La rupture par effet de marée, un évènement rarissime enfin observé
Comme nous l’avions précisé, le trou noir agit tel un vortex. Dès qu’un objet s’en approche d’un peu trop près, il est aspiré puis se désintègre en son cœur. En effet, ce tourbillon cosmique est si compact qu’il emprisonne toute forme de matière.
Mais il arrive parfois que quelques fragments parviennent à s’y échapper, sous la forme d’un faisceau lumineux : on appelle cela une rupture par effet de marée. Et c’est justement ce que les scientifiques ont pu observer, cette année, grâce au télescope Zwicky Transient Family de l’observatoire Palomar.
Équipé d’une caméra ultra-performante, cet appareil a pour mission de détecter divers évènements inhabituels dans le ciel étoilé. Un gain de temps énorme pour les chercheurs, car il automatise le travail d’observation en « scannant » les jets stellaires, puis en offrant une synthèse claire des résultats à l’équipe scientifique.
Grâce à l’aide de plusieurs télescopes répartis dans le monde entier, dont le James-Webb et le Noema, les chercheurs californiens sont même parvenus à trouver l’origine de cette étonnante nuée lumineuse. Et il s’avère qu’elle provenait d’un trou noir, à plus de 8 milliards d’années-lumière de la Terre. La détecter relevait donc de l’exploit !
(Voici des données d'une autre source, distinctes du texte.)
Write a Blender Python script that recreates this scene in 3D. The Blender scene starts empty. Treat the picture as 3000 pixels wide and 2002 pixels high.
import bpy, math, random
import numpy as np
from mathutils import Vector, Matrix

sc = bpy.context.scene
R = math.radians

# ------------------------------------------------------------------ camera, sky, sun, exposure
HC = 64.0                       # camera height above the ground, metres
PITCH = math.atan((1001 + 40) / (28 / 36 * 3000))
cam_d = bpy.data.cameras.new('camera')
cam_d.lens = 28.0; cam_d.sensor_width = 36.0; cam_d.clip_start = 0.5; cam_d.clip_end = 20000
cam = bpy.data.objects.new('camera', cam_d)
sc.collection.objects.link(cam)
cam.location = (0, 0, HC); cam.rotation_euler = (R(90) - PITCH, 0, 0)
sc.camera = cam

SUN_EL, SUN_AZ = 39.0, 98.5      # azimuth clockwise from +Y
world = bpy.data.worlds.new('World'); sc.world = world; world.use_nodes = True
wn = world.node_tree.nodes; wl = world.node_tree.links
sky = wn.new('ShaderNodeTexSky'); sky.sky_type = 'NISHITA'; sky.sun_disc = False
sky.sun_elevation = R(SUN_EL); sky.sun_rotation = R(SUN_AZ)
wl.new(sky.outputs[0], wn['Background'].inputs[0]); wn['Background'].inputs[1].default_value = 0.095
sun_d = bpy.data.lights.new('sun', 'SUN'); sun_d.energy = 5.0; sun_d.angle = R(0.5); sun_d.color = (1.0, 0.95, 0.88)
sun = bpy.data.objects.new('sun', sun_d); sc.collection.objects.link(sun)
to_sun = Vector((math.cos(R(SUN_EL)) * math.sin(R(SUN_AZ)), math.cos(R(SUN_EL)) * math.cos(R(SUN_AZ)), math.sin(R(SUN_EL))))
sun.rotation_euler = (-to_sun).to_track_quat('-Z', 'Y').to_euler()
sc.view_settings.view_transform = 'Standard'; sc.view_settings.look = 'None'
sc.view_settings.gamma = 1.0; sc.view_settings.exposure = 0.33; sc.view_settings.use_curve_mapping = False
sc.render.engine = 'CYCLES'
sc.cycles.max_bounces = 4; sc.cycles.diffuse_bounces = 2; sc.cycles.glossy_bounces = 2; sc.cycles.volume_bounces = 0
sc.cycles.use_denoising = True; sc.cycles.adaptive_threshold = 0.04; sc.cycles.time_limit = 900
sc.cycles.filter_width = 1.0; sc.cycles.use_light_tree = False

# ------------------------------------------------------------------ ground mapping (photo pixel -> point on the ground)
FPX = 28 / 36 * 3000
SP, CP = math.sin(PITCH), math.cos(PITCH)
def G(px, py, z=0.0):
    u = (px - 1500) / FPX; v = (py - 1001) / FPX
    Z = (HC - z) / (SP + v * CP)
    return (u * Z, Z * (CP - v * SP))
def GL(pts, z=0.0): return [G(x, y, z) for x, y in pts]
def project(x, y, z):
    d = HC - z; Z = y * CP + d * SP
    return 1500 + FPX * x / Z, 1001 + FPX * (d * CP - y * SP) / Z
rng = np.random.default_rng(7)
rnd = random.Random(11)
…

De nombreuses pistes non explorées
Quelques mystères subsistent néanmoins. Comment le jet de fragments a-t-il pu s’extraire du trou noir, alors que l’on sait pertinemment qu’il ne laisse aucune forme de matière s’échapper ? Telle est la question que se posent de nombreux chercheurs à l’heure actuelle.
Dans le même temps, les ruptures par effet de marée sont des phénomènes rarissimes qu’on ne pouvait observer auparavant. Il est donc logique que les connaissances sur leur fonctionnement soient pour l’instant très limitées.
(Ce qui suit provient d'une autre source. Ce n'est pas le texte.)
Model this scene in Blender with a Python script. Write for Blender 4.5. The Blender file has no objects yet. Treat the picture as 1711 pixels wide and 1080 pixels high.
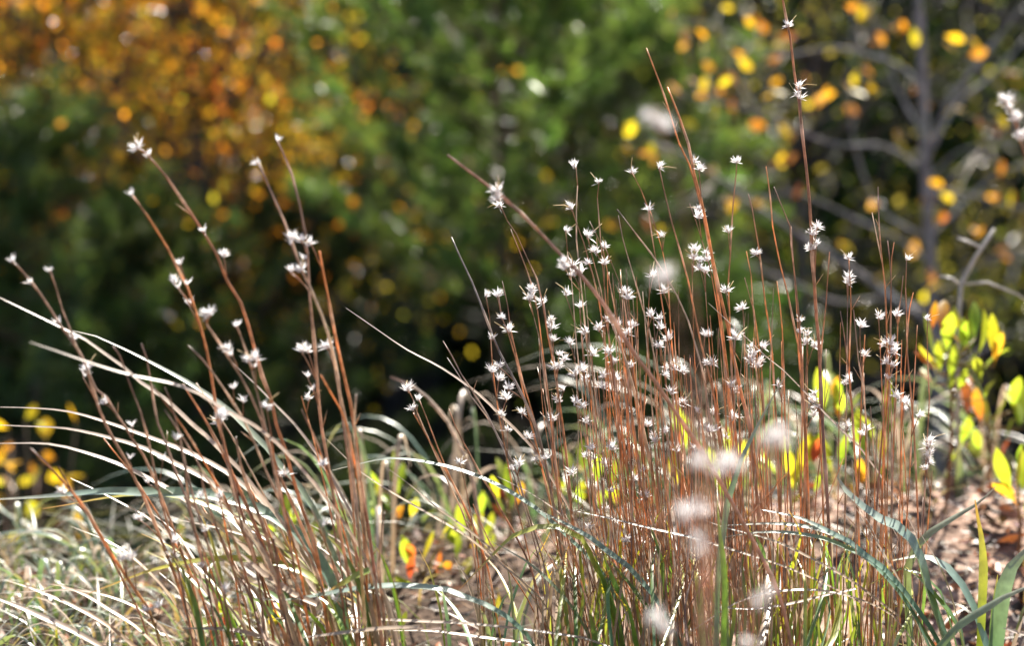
import bpy, math, random
import numpy as np
from mathutils import Vector, Matrix, Quaternion

random.seed(7)
rng = np.random.default_rng(11)
R = math.radians
SC = bpy.context.scene
COL = SC.collection

# ------------------------------------------------------------------ camera, sky, sun, exposure
CAM_H, PITCH, FOCUS = 0.80, R(-5.9), 3.36
FOCAL, SENSOR, FSTOP = 85.0, 36.0, 2.5
SUN_EL, SUN_AZ = R(48), R(22)            # azimuth from +Y (view direction), negative = towards the left
cam_d = bpy.data.cameras.new('camera')
cam = bpy.data.objects.new('camera', cam_d); COL.objects.link(cam)
cam.location = (0, 0, CAM_H); cam.rotation_euler = (R(90) + PITCH, 0, 0)
cam_d.lens, cam_d.sensor_width = FOCAL, SENSOR
cam_d.clip_start, cam_d.clip_end = 0.05, 600
cam_d.dof.use_dof = True; cam_d.dof.focus_distance = FOCUS; cam_d.dof.aperture_fstop = FSTOP
SC.camera = cam

world = bpy.data.worlds.new('World'); SC.world = world; world.use_nodes = True
wn = world.node_tree.nodes; wl = world.node_tree.links
sky = wn.new('ShaderNodeTexSky'); sky.sky_type = 'NISHITA'; sky.sun_disc = False
sky.sun_elevation = SUN_EL; sky.sun_rotation = SUN_AZ
wl.new(sky.outputs[0], wn['Background'].inputs[0]); wn['Background'].inputs[1].default_value = 0.055

sun_dir = Vector((math.sin(SUN_AZ) * math.cos(SUN_EL), math.cos(SUN_AZ) * math.cos(SUN_EL), math.sin(SUN_EL)))
sl = bpy.data.lights.new('sun', 'SUN'); sl.energy = 5.0; sl.angle = R(0.53); sl.color = (1.0, 0.93, 0.82)
sun = bpy.data.objects.new('sun', sl); COL.objects.link(sun)
sun.rotation_euler = (-sun_dir).to_track_quat('-Z', 'Y').to_euler()
vs = SC.view_settings
vs.view_transform = 'Standard'; vs.look = 'None'; vs.exposure = 1.8; vs.gamma = 1.0; vs.use_curve_mapping = False
cy = SC.cycles
cy.use_denoising = True; cy.max_bounces = 8; cy.transparent_max_bounces = 4; cy.diffuse_bounces = 4
cy.sample_clamp_indirect = 4.0; cy.sample_clamp_direct = 40.0; cy.use_adaptive_sampling = False
cy.caustics_reflective = False; cy.caustics_refractive = False

# ------------------------------------------------------------------ helpers
W, H = 1711.0, 1080.0
KX = SENSOR / FOCAL
CF = Vector((0, math.cos(PITCH), math.sin(PITCH))); CU = Vector((0, -math.sin(PITCH), math.cos(PITCH))); CR = Vector((1, 0, 0))
CO = Vector((0, 0, CAM_H))
def P(x, y, d):
    """the point of the place that the photograph shows at (x, y), d metres along the view axis"""
    x, y, d = float(x), float(y), float(d)
    return CO + d * (CF + CR * ((x - W / 2) / W * KX) - CU * ((y - H / 2) / W * KX))
def smooth(a, b, t):
    t = min(1, max(0, (t - a) / (b - a))); return t * t * (3 - 2 * t)
def ground(x, y):
    """height of the ground: a sandy knoll that falls away to the wood behind"""
    rx = smooth(-0.9, 0.9, x)
    r0 = 4.0 + 0.3 * rx
    z = 0.01 * math.sin(3.1 * x + 1.7 * y) + 0.012 * math.sin(5.3 * y - 2.2 * x)
    z += -0.14 + (0.09 + 0.09 * rx) * smooth(3.5, 4.5, y)
    z -= 1.15 * smooth(r0, r0 + 2.7, y)
    z += 4.0 * smooth(26, 70, y)
    return z
def lerp(a, b, t): return tuple(a[i] + (b[i] - a[i]) * t for i in range(len(a)))
def vary(c, s=0.18):
    k = 1 + random.uniform(-s, s)
    return tuple(max(0.002, v * k * (1 + random.uniform(-s, s) * 0.5)) for v in c)
def catmull(pts, n_per=None, step=None):
    """smooth curve through the points (tuples of any length)"""
    p = [np.array(q, float) for q in pts]
    p = [2 * p[0] - p[1]] + p + [2 * p[-1] - p[-2]]
    out = []
    for i in range(1, len(p) - 2):
        a, b, c, d = p[i - 1:i + 3]
        n = n_per or max(1, int(np.hypot(*(c - b)[:2]) / step))
        for k in range(n):
            t = k / n
            out.append(0.5 * (2 * b + (c - a) * t + (2 * a - 5 * b + 4 * c - d) * t * t + (3 * b - 3 * c + d - a) * t ** 3))
    out.append(p[-2]); return out

class MB:
    """collects vertices with a colour and faces; build() links them as one mesh object"""
    def __init__(s): s.v, s.f, s.c = [], [], []
    def face(s, pts, col):
        i = len(s.v); s.v += [tuple(p) for p in pts]; s.c += [col] * len(pts); s.f.append(tuple(range(i, i + len(pts))))
    def tube(s, pts, rad, cols, sides=5, cap=True):
        pts = [Vector(p) for p in pts]; n = len(pts); i0 = len(s.v); ref = None
        for k, p in enumerate(pts):
            t = (pts[min(k + 1, n - 1)] - pts[max(k - 1, 0)])
            t = t.normalized() if t.length > 1e-9 else Vector((0, 0, 1))
            if ref is None: ref = t.orthogonal().normalized()
            u = ref - t * ref.dot(t); u = u.normalized() if u.length > 1e-6 else t.orthogonal().normalized(); ref = u
            w = t.cross(u)
            for a in range(sides):
                an = 2 * math.pi * a / sides
                s.v.append(tuple(p + (u * math.cos(an) + w * math.sin(an)) * rad[k])); s.c.append(cols[k])
        for k in range(n - 1):
            for a in range(sides):
                b = (a + 1) % sides
                s.f.append((i0 + k * sides + a, i0 + k * sides + b, i0 + (k + 1) * sides + b, i0 + (k + 1) * sides + a))
        if cap:
            s.f.append(tuple(i0 + a for a in reversed(range(sides)))); s.f.append(tuple(i0 + (n - 1) * sides + a for a in range(sides)))
    def ribbon(s, pts, wid, wdir, cols, fold=0.25):
        """a blade: three vertices across, slightly folded along the midrib"""
        n = len(pts); i0 = len(s.v)
        for k, p in enumerate(pts):
            p = Vector(p); t = (Vector(pts[min(k + 1, n - 1)]) - Vector(pts[max(k - 1, 0)])).normalized()
            w = Vector(wdir[k]); w = (w - t * w.dot(t)).normalized(); nn = t.cross(w)
            h = wid[k] * 0.5
            s.v += [tuple(p - w * h + nn * h * fold), tuple(p), tuple(p + w * h + nn * h * fold)]
            s.c += [cols[k]] * 3
        for k in range(n - 1):
            a = i0 + 3 * k
            s.f += [(a, a + 1, a + 4, a + 3), (a + 1, a + 2, a + 5, a + 4)]
    def mesh(s, name, mat, origin=(0, 0, 0), smooth_=True):
        me = bpy.data.meshes.new(name)
        v = np.array(s.v, dtype=np.float64) - np.array(origin)
        me.from_pydata([tuple(r) for r in v], [], s.f); me.materials.append(mat)
        a = me.color_attributes.new('Col', 'FLOAT_COLOR', 'POINT')
        c = np.ones((len(s.v), 4), dtype=np.float32); c[:, :3] = np.array(s.c, dtype=np.float32)[:, :3]
        a.data.foreach_set('color', c.ravel())
        if smooth_: me.polygons.foreach_set('use_smooth', [True] * len(me.polygons))
        return me
    def build(s, name, mat, parent=None, origin=(0, 0, 0), smooth_=True):
        o = bpy.data.objects.new(name, s.mesh(name, mat, origin, smooth_)); COL.objects.link(o)
        if parent is not None: o.parent = parent
        return o
def thing(name, loc, label, cat, group=None):
    o = bpy.data.objects.new(name, None); COL.objects.link(o); o.location = loc; o.empty_display_size = 0.05
    o['label'] = label; o['category'] = cat
    if group: o['group'] = group
    return o
def tag(o, label, cat=None, kind=None):
    o['label'] = label
    if cat: o['category'] = cat
    if kind: o['kind'] = kind
    return o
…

Une chose est sûre, les scientifiques ont fort à faire depuis l’observation de cette rupture par effet de marée. Les premières réponses semblent accompagnées de leur lot de nouvelles questions…
Toutefois, des travaux sont déjà en cours pour multiplier les pistes de réflexion. Le Chili, par exemple, a investi dans la fabrication d’un télescope géant qui serait spécialisé dans la détection de trous noirs.